* BEGIN Dataset extract *

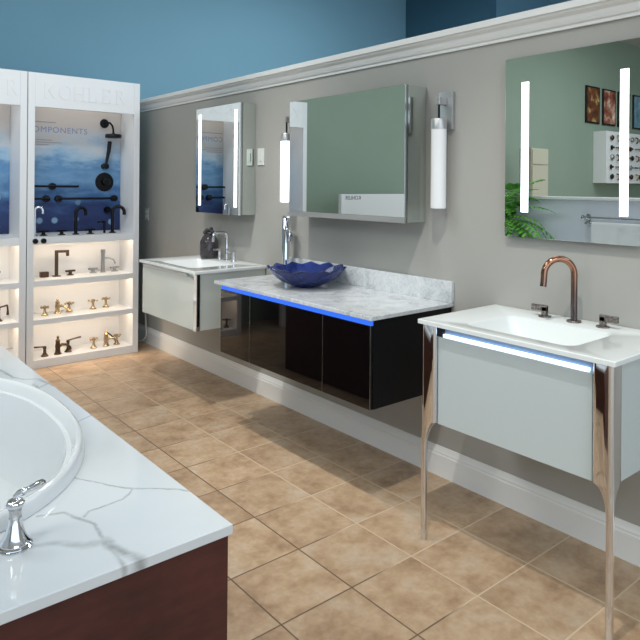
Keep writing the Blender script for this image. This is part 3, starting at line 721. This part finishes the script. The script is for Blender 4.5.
rg2 = [sup(TA+o, TB+o*1.05, ZD+h) for o, h in ((-.29, -.425), (-.19, -.41), (-.13, -.335), (-.095, -.20), (-.07, -.05), (-.06, 0.0), (-.034, .001))]
mb.rings(rg, cap0=False, cap1=True); mb.rings(rg2[::-1], cap0=False, cap1=True)
tub = tag(mb.build('bathtub', M['acrylic'], None, 40), 'white oval drop in bathtub set in the quartz deck', 'bathtub')
b = thing('tub_surround', 'dark reddish wood base panels under the quartz tub deck', 'cabinet', (.2, 2.9, 0))
MB().box((DX0, DY0+.015, 0), (DX1-.006, DY0+.035, ZD-.031)).build('front_panel', M['wood'], b)
MB().box((DX1-.026, DY0+.036, 0), (DX1-.006, DY1-.015, ZD-.031)).build('side_panel', M['wood'], b)
MB().box((DX0, DY1-.035, 0), (DX1-.027, DY1-.015, ZD-.031)).build('rear_panel', M['wood'], b)
# chrome lever valve on the deck
hx, hy = .462, 1.80
t_ = thing('tub_valve_handle', 'ornate chrome lever valve on the tub deck', 'faucet handle', (hx, hy, ZD))
K_ = .86
def hp(prof): return [(r_, z_*K_) for r_, z_ in prof]
MB((hx, hy, ZD)).lathe(hp([(.043, 0), (.043, .004), (.040, .006), (.041, .010), (.037, .013), (.037, .016), (.033, .022), (.027, .036), (.021, .056), (.017, .078), (.0155, .088)]), seg=32).build('base', M['chrome'], t_)
MB((hx, hy, ZD)).lathe(hp([(.0155, .088), (.0165, .09), (.015, .093), (.0155, .112), (.017, .115), (.0155, .118)]), seg=24).build('collar', M['silver'], t_)
MB((hx, hy, ZD)).lathe(hp([(.0155, .118), (.022, .122), (.024, .132), (.019, .142), (.010, .147), (.007, .150)]), seg=8).build('hub', M['chrome'], t_)
lv = MB((hx, hy, ZD), -.62)
lv.tube([(0, 0, .122), (.001, 0, .131), (.009, 0, .139), (.02, 0, .143)], .008, 12, radii=[.007, .008, .0085, .0095])
lv.tube([(.018, 0, .142), (.023, 0, .145), (.029, 0, .147), (.044, 0, .154), (.06, 0, .162), (.07, 0, .166), (.075, 0, .168)], .008, 12, radii=[.006, .010, .007, .0085, .0105, .0095, .004])
lv.build('lever', M['chrome'], t_)

# ------------------------------------------------------------------ things seen in the mirrors
fp = (-.20, 3.84, ZD)
t_ = thing('potted_fern', 'bushy green fern in a pale pot, reflected in the large lit mirror', 'plant', fp)
MB(fp).lathe([(.11, 0), (.115, .01), (.08, .07), (.06, .18), (.08, .32), (.125, .46), (.14, .53), (.145, .56), (.13, .56), (.12, .53), (.0, .52)], seg=28).build('pot', M['pot'], t_)
fm = MB((fp[0], fp[1], ZD+.56))
for i in range(64):
    az = i*2.39996+random.uniform(-.2, .2); el = random.uniform(.35, 1.5); L = random.uniform(.52, .78)
    pts = []; px, pz = .02, 0.0; e_ = el
    for k in range(15):
        pts.append(Vector((px*math.cos(az), px*math.sin(az), pz))); px += L/14*math.cos(e_); pz += L/14*math.sin(e_); e_ -= .10+.03*(1.3-el)
    if min(p_.x for p_ in pts)+fp[0] < -.49:
        for p_ in pts: p_.x = max(p_.x, -.27)
    fm.tube(pts, .003, 4)
    side = Vector((-math.sin(az), math.cos(az), 0))
    for k in range(2, 15):
        w = .085*math.sin(math.pi*min(1, (k+1)/15.5))**.6*(1 if k < 12 else .7)
        d_ = (pts[k]-pts[k-1]).normalized()
        for sgn in (-1, 1):
            tip_ = pts[k]+side*sgn*w+d_*w*.35-Vector((0, 0, w*.25)); b0 = pts[k]-d_*.012; b1 = pts[k]+d_*.012
            mid = (pts[k]+tip_)/2+d_*.006
            fm._add([b0, mid-d_*.013, tip_, mid+d_*.013, b1], [(0, 1, 2, 3, 4)])
fm.build('foliage', M['fern'], t_, 0)
t_ = thing('towel_rail', 'chrome double towel rail on the pale half wall, seen in the large mirror', 'towel rail', (-.48, 2.6, 1.15))
for y_ in (3.02, 2.2):
    MB().lathe([(.03, 0), (.03, .008), (.014, .012), (.012, .09), (.02, .095), (.0, .105)], (-.52, y_, 1.225), 'X', 16).build('bracket', M['chrome'], t_)
    MB().lathe([(.018, 0), (.018, .008), (.01, .012), (.009, .05)], (-.52, y_, 1.172), 'X', 16).build('bracket', M['chrome'], t_)
MB().tube([(-.43, 2.2, 1.225), (-.43, 3.02, 1.225)], .009).build('rail', M['chrome'], t_)
MB().tube([(-.475, 2.2, 1.172), (-.475, 3.02, 1.172)], .007).build('rail', M['chrome'], t_)
tw = MB(); cols = 22; rowsT = [(-.488, .80), (-.488, 1.0), (-.488, 1.165), (-.483, 1.181), (-.475, 1.184), (-.467, 1.181), (-.462, 1.165), (-.461, 1.0), (-.460, .72)]
rg = []
for j in range(cols+1):
    y_ = 2.36+.6*j/cols; wv = .004*math.sin(j*1.3)
    rg.append([(x_+wv*(.2 if z_ > 1.15 else 1), y_, z_) for x_, z_ in rowsT]+[(x_+(.006 if x_ < -.475 else -.006)+wv*(.2 if z_ > 1.15 else 1), y_, z_-(.006 if z_ > 1.16 else 0)) for x_, z_ in rowsT[::-1]])
tw.rings(rg)
tag(tw.build('bath_towel', M['towel']), 'white towel folded over the towel rail, seen in the large mirror', 'towel')
pics = [(-6.285, -5.793, [(.3, (30, 16, 14)), (.55, (120, 70, 44)), (.7, (220, 190, 120))]), (-6.895, -6.41, [(.3, (60, 24, 20)), (.5, (160, 90, 70)), (.7, (240, 220, 200))]),
        (-7.48, -7.0, [(.3, (60, 60, 60)), (.6, (190, 190, 170)), (.8, (230, 230, 220))]), (-8.10, -7.62, [(.3, (60, 90, 110)), (.6, (130, 170, 190)), (.8, (220, 230, 236))])]
words = ['framed dark brown picture, leftmost of the row reflected in the large mirror', 'framed reddish picture with a bright centre, second from the left in the mirrored row',
         'framed pale picture behind the right light bar in the large mirror', 'framed blue grey picture at the right edge of the large mirror']
for i, ((xa, xb, st_), w_) in enumerate(zip(pics, words)):
    t_ = thing('framed_picture', w_, 'picture', ((xa+xb)/2, 5.87, 2.66), 'row of pictures on the sage wall')
    MB().box((xa, 5.862, 2.66), (xb, 5.888, 3.33), .004).build('frame', M['frame_black'], t_)
    MB().box((xa+.03, 5.858, 2.69), (xb-.03, 5.862, 3.30)).build('print', print_mat('picture_print', st_, i+1), t_)
t_ = thing('sample_board', 'white wall board of small metal hardware, reflected in the large mirror', 'display board', (-7, 5.8, 1.58))
MB().box((-7.95, 5.64, 1.58), (-6.1, 5.888, 2.52), .004).build('board', M['white'], t_)
mats = [M['bronze'], M['brass'], M['black_matte'], M['rose'], M['steel'], M['bronze']]
for i in range(9):
    for j in range(5):
        cx_, cz_ = -6.28-.19*i+random.uniform(-.02, .02), 2.40-.175*j; q = MB()
        k = (i*3+j*2) % 4
        if k == 0: q.lathe([(.03, 0), (.03, -.01), (.05, -.03), (.03, -.05)], (cx_, 5.64, cz_), 'Y', 12)
        elif k == 1: q.tube([(cx_-.06, 5.63, cz_), (cx_-.05, 5.60, cz_), (cx_+.05, 5.60, cz_), (cx_+.06, 5.63, cz_)], .012, 8)
        elif k == 2: q.lathe([(.045, 0), (.045, -.01), (.02, -.012), (.018, -.05)], (cx_, 5.64, cz_), 'Y', 12).tube([(cx_, 5.60, cz_), (cx_+.08, 5.60, cz_-.02)], .011, 8)
        else: q.tube([(cx_, 5.63, cz_+.05), (cx_, 5.59, cz_+.03), (cx_, 5.59, cz_-.04), (cx_+.03, 5.60, cz_-.06)], .013, 8)
        q.build('hardware_sample', mats[(i+2*j) % 6], t_)
t_ = thing('storage_cabinet', 'tall cream cabinet behind the fern, reflected in the large mirror', 'cabinet', (-3.24, 5.3, 0))
MB().box((-3.46, 5.2, 0), (-3.02, 5.40, 2.06), .004).build('body', M['cream'], t_)
MB().box((-3.44, 5.185, 1.83), (-3.03, 5.2, 2.04), .002).build('drawer', M['cream'], t_)
MB().box((-3.44, 5.185, .1), (-3.03, 5.2, 1.81), .002).build('door', M['cream'], t_)
t_ = thing('low_display_sign', 'low white display block with dark lettering, reflected in the wide mirror cabinet', 'display', (-.5, 5.48, 0))
MB().box((-1.35, 5.46, 0), (.10, 5.51, 1.40), .003).build('block', M['white'], t_)
text('lettering', 'KOHLER', .062, M['black_print'], (-.20, 5.459, 1.338), (R(90), 0, 0), t_, .0008, spacing=1.05)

* END Dataset extract *

**The exercise**
Write out, word for word, the lines from the start of the data through the one holding "lv.build('lever', M['chrome'], t_)". Omit pictures.

**Output of the task**
Keep writing the Blender script for this image. This is part 3, starting at line 721. This part finishes the script. The script is for Blender 4.5.
rg2 = [sup(TA+o, TB+o*1.05, ZD+h) for o, h in ((-.29, -.425), (-.19, -.41), (-.13, -.335), (-.095, -.20), (-.07, -.05), (-.06, 0.0), (-.034, .001))]
mb.rings(rg, cap0=False, cap1=True); mb.rings(rg2[::-1], cap0=False, cap1=True)
tub = tag(mb.build('bathtub', M['acrylic'], None, 40), 'white oval drop in bathtub set in the quartz deck', 'bathtub')
b = thing('tub_surround', 'dark reddish wood base panels under the quartz tub deck', 'cabinet', (.2, 2.9, 0))
MB().box((DX0, DY0+.015, 0), (DX1-.006, DY0+.035, ZD-.031)).build('front_panel', M['wood'], b)
MB().box((DX1-.026, DY0+.036, 0), (DX1-.006, DY1-.015, ZD-.031)).build('side_panel', M['wood'], b)
MB().box((DX0, DY1-.035, 0), (DX1-.027, DY1-.015, ZD-.031)).build('rear_panel', M['wood'], b)
# chrome lever valve on the deck
hx, hy = .462, 1.80
t_ = thing('tub_valve_handle', 'ornate chrome lever valve on the tub deck', 'faucet handle', (hx, hy, ZD))
K_ = .86
def hp(prof): return [(r_, z_*K_) for r_, z_ in prof]
MB((hx, hy, ZD)).lathe(hp([(.043, 0), (.043, .004), (.040, .006), (.041, .010), (.037, .013), (.037, .016), (.033, .022), (.027, .036), (.021, .056), (.017, .078), (.0155, .088)]), seg=32).build('base', M['chrome'], t_)
MB((hx, hy, ZD)).lathe(hp([(.0155, .088), (.0165, .09), (.015, .093), (.0155, .112), (.017, .115), (.0155, .118)]), seg=24).build('collar', M['silver'], t_)
MB((hx, hy, ZD)).lathe(hp([(.0155, .118), (.022, .122), (.024, .132), (.019, .142), (.010, .147), (.007, .150)]), seg=8).build('hub', M['chrome'], t_)
lv = MB((hx, hy, ZD), -.62)
lv.tube([(0, 0, .122), (.001, 0, .131), (.009, 0, .139), (.02, 0, .143)], .008, 12, radii=[.007, .008, .0085, .0095])
lv.tube([(.018, 0, .142), (.023, 0, .145), (.029, 0, .147), (.044, 0, .154), (.06, 0, .162), (.07, 0, .166), (.075, 0, .168)], .008, 12, radii=[.006, .010, .007, .0085, .0105, .0095, .004])
lv.build('lever', M['chrome'], t_)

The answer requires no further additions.